Tuesday, November 3, 2015

'Steve Jobs' finally brings something new to the biopic

Steve Jobs
The underwhelming box office performance of the new film Steve Jobs is surprising for a number of reasons. It's got a top-notch cast, headlined by rising star Michael Fassbender. It's got a popular director (Slumdog Millionaire's Danny Boyle). It's getting excellent reviews, Oscar buzz and its subject matter is an enigmatic and mysterious modern-day legend.

And yet the film has pretty much tanked. I think it's too good to be ignored come Oscar time, but audiences aren't interested in it.

Why? My hunch is that they think this is just another biopic -- a genre that has grown incredibly tired and predictable. The unfortunate thing is that they're wrong.

What Boyle and screenwriter Aaron Sorkin have done here is make a story we think we already know seem fresh and exciting. They accomplish this feat to a certain extent with fluid camera movement and a highly literate screenplay, but also through old fashioned terrific acting and sharp, focused pace.

Michael Fassbender delivers my favorite leading male performance I've seen so far this year as the self-described "poorly made" Steve Jobs. He does a flawless American accent and manages to make a relentless control freak and egomaniac seem both vulnerable and charming. This is not a flattering portrayal of Jobs but it isn't the indictment that Sorkin's The Social Network was of Facebook guru Mark Zuckerberg.

He is surrounded by a supporting cast at the top of their game -- Jeff Daniels, Kate Winslet and a surprisingly compelling Seth Rogen -- as the film hurtles from one major product launch to the next.

It's a risky film, almost a throwback to the days when plays were translated to film more often. The action is in the dialogue and it's a high wire act totally dependent on the actors' ability to sell the material, which they do with aplomb.

But the best thing about the structure of Steve Jobs is that it sidesteps the traditional beats and cliches of the biopic genre. A great comparison would be the blockbuster Straight Outta Compton. The first half of that movie is a real romp, exciting and illuminating, but then then the movie descends into a Cliff Notes version of history, where every major demarcation point (fights, deaths, make-ups) is covered in exhausting fashion.
Steve Jobs doesn't delve into the illness that eventually took the Apple CEO's life, it doesn't show a single scene from his childhood (although there are some interesting references to the fact that he was adopted). The movie isn't trying to portray the entirety of a life, it's just giving you an interpretation of a man at the peak of his powers.

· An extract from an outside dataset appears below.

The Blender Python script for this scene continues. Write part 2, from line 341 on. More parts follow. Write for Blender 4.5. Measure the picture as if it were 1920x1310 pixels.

It's definitely not going to be for everyone's tastes. Like all Sorkin-scripted films, it's very talky and the dialogue requires the audience to keep up and pay attention, this is not a movie that gets spoonfed to you. It's also a pretty unflattering portrait of Jobs, so much so that it might alienate audiences who have come to revere the late impresario.

Still, I think Steve Jobs ranks among the better films I've seen this year. It's been an intriguing year for movies; besides Mad Max: Fury Road, I haven't seen many game-changers -- but plenty of solid doubles and triples.